Reproduce every record below exactly as written, leaving out any pictures.

_EXTRACTED INFORMATION:_
>>>
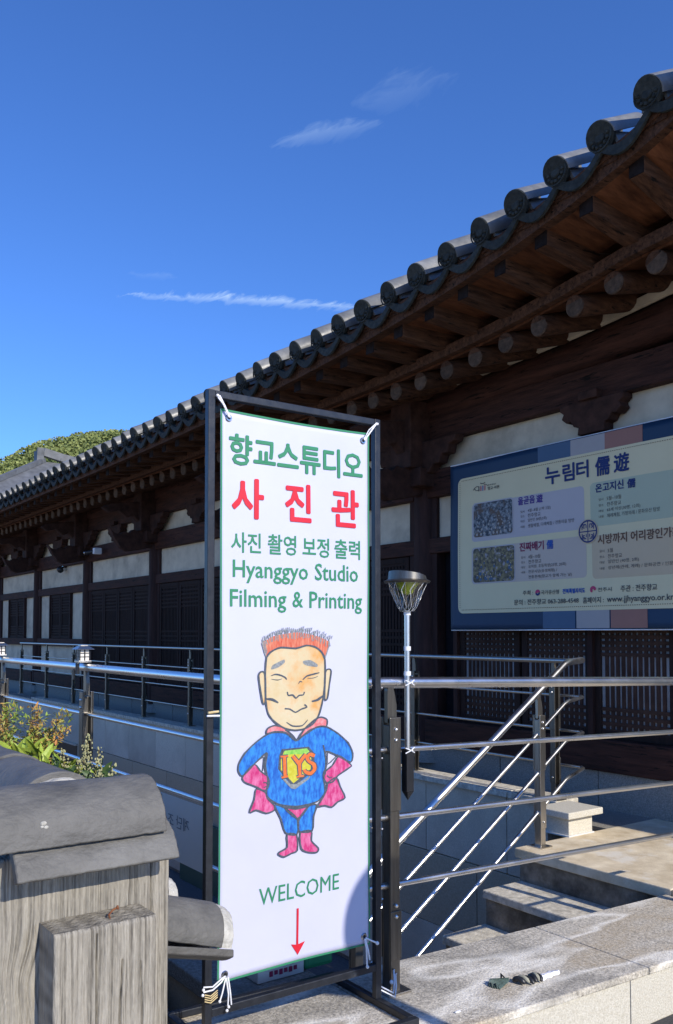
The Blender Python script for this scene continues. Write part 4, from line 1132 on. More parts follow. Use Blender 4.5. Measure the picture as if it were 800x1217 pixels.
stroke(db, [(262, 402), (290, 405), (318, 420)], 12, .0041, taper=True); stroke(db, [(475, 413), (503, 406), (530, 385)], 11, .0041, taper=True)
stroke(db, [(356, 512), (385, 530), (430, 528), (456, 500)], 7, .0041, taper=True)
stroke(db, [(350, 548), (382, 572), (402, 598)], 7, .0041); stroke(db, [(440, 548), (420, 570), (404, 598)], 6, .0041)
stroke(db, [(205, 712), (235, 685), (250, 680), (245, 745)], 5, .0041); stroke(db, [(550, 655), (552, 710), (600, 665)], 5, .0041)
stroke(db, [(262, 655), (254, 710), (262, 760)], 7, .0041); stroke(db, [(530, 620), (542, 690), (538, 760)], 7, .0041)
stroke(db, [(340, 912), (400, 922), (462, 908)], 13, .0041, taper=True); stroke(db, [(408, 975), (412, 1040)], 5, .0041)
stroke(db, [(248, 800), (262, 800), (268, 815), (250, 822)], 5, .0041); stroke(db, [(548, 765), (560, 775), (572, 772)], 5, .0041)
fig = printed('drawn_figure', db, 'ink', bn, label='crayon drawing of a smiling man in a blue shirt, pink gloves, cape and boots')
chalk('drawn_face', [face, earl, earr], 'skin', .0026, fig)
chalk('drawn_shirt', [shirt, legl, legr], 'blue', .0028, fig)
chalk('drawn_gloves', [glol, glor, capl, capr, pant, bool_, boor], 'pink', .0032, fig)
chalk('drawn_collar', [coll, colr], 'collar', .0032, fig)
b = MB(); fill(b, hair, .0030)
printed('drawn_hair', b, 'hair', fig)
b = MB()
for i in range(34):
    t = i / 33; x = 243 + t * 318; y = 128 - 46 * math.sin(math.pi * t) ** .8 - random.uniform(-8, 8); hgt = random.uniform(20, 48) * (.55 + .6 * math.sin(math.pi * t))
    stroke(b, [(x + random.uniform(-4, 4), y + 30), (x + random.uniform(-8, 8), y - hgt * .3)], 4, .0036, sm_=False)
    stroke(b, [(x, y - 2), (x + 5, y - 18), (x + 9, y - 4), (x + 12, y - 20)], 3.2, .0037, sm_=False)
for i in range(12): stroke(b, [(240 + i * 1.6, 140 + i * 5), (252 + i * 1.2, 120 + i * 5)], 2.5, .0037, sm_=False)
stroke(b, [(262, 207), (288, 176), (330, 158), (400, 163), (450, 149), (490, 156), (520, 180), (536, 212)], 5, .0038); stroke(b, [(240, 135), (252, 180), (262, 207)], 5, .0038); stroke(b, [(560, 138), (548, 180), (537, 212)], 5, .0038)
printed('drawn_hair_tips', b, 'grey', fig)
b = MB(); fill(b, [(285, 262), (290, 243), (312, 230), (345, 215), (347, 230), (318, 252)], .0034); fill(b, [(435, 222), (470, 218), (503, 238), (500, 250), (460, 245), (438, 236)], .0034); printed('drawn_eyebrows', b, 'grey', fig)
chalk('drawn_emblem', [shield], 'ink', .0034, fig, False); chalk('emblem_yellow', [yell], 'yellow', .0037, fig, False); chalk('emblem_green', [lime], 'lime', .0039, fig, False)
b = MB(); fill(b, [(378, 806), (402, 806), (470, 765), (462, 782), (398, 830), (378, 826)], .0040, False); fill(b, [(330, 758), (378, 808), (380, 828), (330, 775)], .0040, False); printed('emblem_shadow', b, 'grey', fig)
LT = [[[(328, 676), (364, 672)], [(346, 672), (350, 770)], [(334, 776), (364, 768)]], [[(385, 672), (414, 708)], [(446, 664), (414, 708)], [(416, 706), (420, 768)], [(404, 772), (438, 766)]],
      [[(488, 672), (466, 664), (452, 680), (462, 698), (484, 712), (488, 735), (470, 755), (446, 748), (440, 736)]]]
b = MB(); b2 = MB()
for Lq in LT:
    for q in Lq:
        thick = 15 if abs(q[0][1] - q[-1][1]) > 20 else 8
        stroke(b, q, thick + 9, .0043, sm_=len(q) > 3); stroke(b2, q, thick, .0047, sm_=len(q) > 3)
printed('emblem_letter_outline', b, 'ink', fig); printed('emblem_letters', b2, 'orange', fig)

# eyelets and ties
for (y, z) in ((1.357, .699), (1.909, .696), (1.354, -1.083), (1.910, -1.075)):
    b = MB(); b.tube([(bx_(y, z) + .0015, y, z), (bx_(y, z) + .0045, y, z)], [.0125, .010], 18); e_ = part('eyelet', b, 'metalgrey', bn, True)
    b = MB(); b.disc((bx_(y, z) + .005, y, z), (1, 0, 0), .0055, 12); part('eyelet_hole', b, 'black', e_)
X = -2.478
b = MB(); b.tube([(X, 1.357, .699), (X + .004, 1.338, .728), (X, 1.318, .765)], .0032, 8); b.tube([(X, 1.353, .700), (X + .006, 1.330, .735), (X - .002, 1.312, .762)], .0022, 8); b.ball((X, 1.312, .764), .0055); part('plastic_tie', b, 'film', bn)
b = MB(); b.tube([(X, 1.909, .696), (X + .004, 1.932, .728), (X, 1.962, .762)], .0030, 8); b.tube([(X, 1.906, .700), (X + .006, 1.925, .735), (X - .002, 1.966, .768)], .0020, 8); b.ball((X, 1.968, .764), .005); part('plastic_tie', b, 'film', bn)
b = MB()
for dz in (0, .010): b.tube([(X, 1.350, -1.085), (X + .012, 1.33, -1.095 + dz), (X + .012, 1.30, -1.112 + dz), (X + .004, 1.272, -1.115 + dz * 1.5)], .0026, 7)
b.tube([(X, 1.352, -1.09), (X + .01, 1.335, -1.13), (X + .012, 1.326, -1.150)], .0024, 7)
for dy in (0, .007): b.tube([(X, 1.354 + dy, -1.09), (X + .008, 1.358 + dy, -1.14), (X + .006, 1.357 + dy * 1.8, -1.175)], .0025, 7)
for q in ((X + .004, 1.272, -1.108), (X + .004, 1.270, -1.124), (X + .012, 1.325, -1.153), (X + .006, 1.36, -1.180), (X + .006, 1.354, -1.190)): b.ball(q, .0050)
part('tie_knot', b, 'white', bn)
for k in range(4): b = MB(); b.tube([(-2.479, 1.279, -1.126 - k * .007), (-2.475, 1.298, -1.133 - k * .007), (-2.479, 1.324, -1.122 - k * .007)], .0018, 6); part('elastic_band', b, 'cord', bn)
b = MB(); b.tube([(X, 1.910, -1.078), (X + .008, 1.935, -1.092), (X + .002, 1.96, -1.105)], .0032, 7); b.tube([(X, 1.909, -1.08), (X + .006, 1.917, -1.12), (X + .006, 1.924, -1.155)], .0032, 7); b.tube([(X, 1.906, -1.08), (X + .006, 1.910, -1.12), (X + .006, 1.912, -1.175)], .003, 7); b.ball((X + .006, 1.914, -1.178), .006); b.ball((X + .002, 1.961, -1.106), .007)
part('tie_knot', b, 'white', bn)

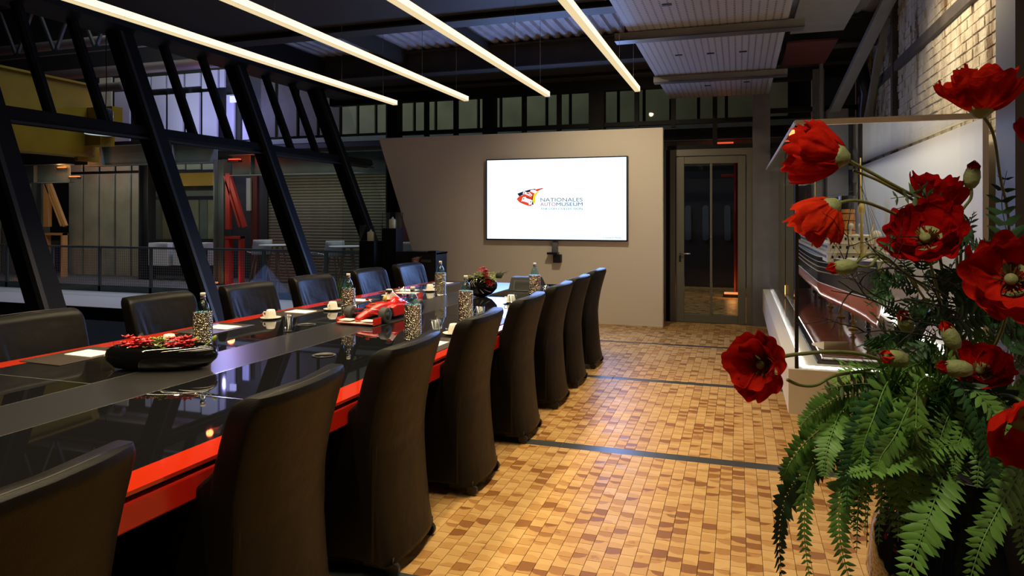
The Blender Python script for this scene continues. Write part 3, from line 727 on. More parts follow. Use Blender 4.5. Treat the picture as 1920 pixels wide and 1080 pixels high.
<<<
_SOLUTION BELOW:_
The Blender Python script for this scene continues. Write part 4, from line 1132 on. More parts follow. Use Blender 4.5. Measure the picture as if it were 800x1217 pixels.
stroke(db, [(262, 402), (290, 405), (318, 420)], 12, .0041, taper=True); stroke(db, [(475, 413), (503, 406), (530, 385)], 11, .0041, taper=True)
stroke(db, [(356, 512), (385, 530), (430, 528), (456, 500)], 7, .0041, taper=True)
stroke(db, [(350, 548), (382, 572), (402, 598)], 7, .0041); stroke(db, [(440, 548), (420, 570), (404, 598)], 6, .0041)
stroke(db, [(205, 712), (235, 685), (250, 680), (245, 745)], 5, .0041); stroke(db, [(550, 655), (552, 710), (600, 665)], 5, .0041)
stroke(db, [(262, 655), (254, 710), (262, 760)], 7, .0041); stroke(db, [(530, 620), (542, 690), (538, 760)], 7, .0041)
stroke(db, [(340, 912), (400, 922), (462, 908)], 13, .0041, taper=True); stroke(db, [(408, 975), (412, 1040)], 5, .0041)
stroke(db, [(248, 800), (262, 800), (268, 815), (250, 822)], 5, .0041); stroke(db, [(548, 765), (560, 775), (572, 772)], 5, .0041)
fig = printed('drawn_figure', db, 'ink', bn, label='crayon drawing of a smiling man in a blue shirt, pink gloves, cape and boots')
chalk('drawn_face', [face, earl, earr], 'skin', .0026, fig)
chalk('drawn_shirt', [shirt, legl, legr], 'blue', .0028, fig)
chalk('drawn_gloves', [glol, glor, capl, capr, pant, bool_, boor], 'pink', .0032, fig)
chalk('drawn_collar', [coll, colr], 'collar', .0032, fig)
b = MB(); fill(b, hair, .0030)
printed('drawn_hair', b, 'hair', fig)
b = MB()
for i in range(34):
    t = i / 33; x = 243 + t * 318; y = 128 - 46 * math.sin(math.pi * t) ** .8 - random.uniform(-8, 8); hgt = random.uniform(20, 48) * (.55 + .6 * math.sin(math.pi * t))
    stroke(b, [(x + random.uniform(-4, 4), y + 30), (x + random.uniform(-8, 8), y - hgt * .3)], 4, .0036, sm_=False)
    stroke(b, [(x, y - 2), (x + 5, y - 18), (x + 9, y - 4), (x + 12, y - 20)], 3.2, .0037, sm_=False)
for i in range(12): stroke(b, [(240 + i * 1.6, 140 + i * 5), (252 + i * 1.2, 120 + i * 5)], 2.5, .0037, sm_=False)
stroke(b, [(262, 207), (288, 176), (330, 158), (400, 163), (450, 149), (490, 156), (520, 180), (536, 212)], 5, .0038); stroke(b, [(240, 135), (252, 180), (262, 207)], 5, .0038); stroke(b, [(560, 138), (548, 180), (537, 212)], 5, .0038)
printed('drawn_hair_tips', b, 'grey', fig)
b = MB(); fill(b, [(285, 262), (290, 243), (312, 230), (345, 215), (347, 230), (318, 252)], .0034); fill(b, [(435, 222), (470, 218), (503, 238), (500, 250), (460, 245), (438, 236)], .0034); printed('drawn_eyebrows', b, 'grey', fig)
chalk('drawn_emblem', [shield], 'ink', .0034, fig, False); chalk('emblem_yellow', [yell], 'yellow', .0037, fig, False); chalk('emblem_green', [lime], 'lime', .0039, fig, False)
b = MB(); fill(b, [(378, 806), (402, 806), (470, 765), (462, 782), (398, 830), (378, 826)], .0040, False); fill(b, [(330, 758), (378, 808), (380, 828), (330, 775)], .0040, False); printed('emblem_shadow', b, 'grey', fig)
LT = [[[(328, 676), (364, 672)], [(346, 672), (350, 770)], [(334, 776), (364, 768)]], [[(385, 672), (414, 708)], [(446, 664), (414, 708)], [(416, 706), (420, 768)], [(404, 772), (438, 766)]],
      [[(488, 672), (466, 664), (452, 680), (462, 698), (484, 712), (488, 735), (470, 755), (446, 748), (440, 736)]]]
b = MB(); b2 = MB()
for Lq in LT:
    for q in Lq:
        thick = 15 if abs(q[0][1] - q[-1][1]) > 20 else 8
        stroke(b, q, thick + 9, .0043, sm_=len(q) > 3); stroke(b2, q, thick, .0047, sm_=len(q) > 3)
printed('emblem_letter_outline', b, 'ink', fig); printed('emblem_letters', b2, 'orange', fig)

# eyelets and ties
for (y, z) in ((1.357, .699), (1.909, .696), (1.354, -1.083), (1.910, -1.075)):
    b = MB(); b.tube([(bx_(y, z) + .0015, y, z), (bx_(y, z) + .0045, y, z)], [.0125, .010], 18); e_ = part('eyelet', b, 'metalgrey', bn, True)
    b = MB(); b.disc((bx_(y, z) + .005, y, z), (1, 0, 0), .0055, 12); part('eyelet_hole', b, 'black', e_)
X = -2.478
b = MB(); b.tube([(X, 1.357, .699), (X + .004, 1.338, .728), (X, 1.318, .765)], .0032, 8); b.tube([(X, 1.353, .700), (X + .006, 1.330, .735), (X - .002, 1.312, .762)], .0022, 8); b.ball((X, 1.312, .764), .0055); part('plastic_tie', b, 'film', bn)
b = MB(); b.tube([(X, 1.909, .696), (X + .004, 1.932, .728), (X, 1.962, .762)], .0030, 8); b.tube([(X, 1.906, .700), (X + .006, 1.925, .735), (X - .002, 1.966, .768)], .0020, 8); b.ball((X, 1.968, .764), .005); part('plastic_tie', b, 'film', bn)
b = MB()
for dz in (0, .010): b.tube([(X, 1.350, -1.085), (X + .012, 1.33, -1.095 + dz), (X + .012, 1.30, -1.112 + dz), (X + .004, 1.272, -1.115 + dz * 1.5)], .0026, 7)
b.tube([(X, 1.352, -1.09), (X + .01, 1.335, -1.13), (X + .012, 1.326, -1.150)], .0024, 7)
for dy in (0, .007): b.tube([(X, 1.354 + dy, -1.09), (X + .008, 1.358 + dy, -1.14), (X + .006, 1.357 + dy * 1.8, -1.175)], .0025, 7)
for q in ((X + .004, 1.272, -1.108), (X + .004, 1.270, -1.124), (X + .012, 1.325, -1.153), (X + .006, 1.36, -1.180), (X + .006, 1.354, -1.190)): b.ball(q, .0050)
part('tie_knot', b, 'white', bn)
for k in range(4): b = MB(); b.tube([(-2.479, 1.279, -1.126 - k * .007), (-2.475, 1.298, -1.133 - k * .007), (-2.479, 1.324, -1.122 - k * .007)], .0018, 6); part('elastic_band', b, 'cord', bn)
b = MB(); b.tube([(X, 1.910, -1.078), (X + .008, 1.935, -1.092), (X + .002, 1.96, -1.105)], .0032, 7); b.tube([(X, 1.909, -1.08), (X + .006, 1.917, -1.12), (X + .006, 1.924, -1.155)], .0032, 7); b.tube([(X, 1.906, -1.08), (X + .006, 1.910, -1.12), (X + .006, 1.912, -1.175)], .003, 7); b.ball((X + .006, 1.914, -1.178), .006); b.ball((X + .002, 1.961, -1.106), .007)
part('tie_knot', b, 'white', bn)

The Blender Python script for this scene continues. Write part 3, from line 727 on. More parts follow. Use Blender 4.5. Treat the picture as 1920 pixels wide and 1080 pixels high.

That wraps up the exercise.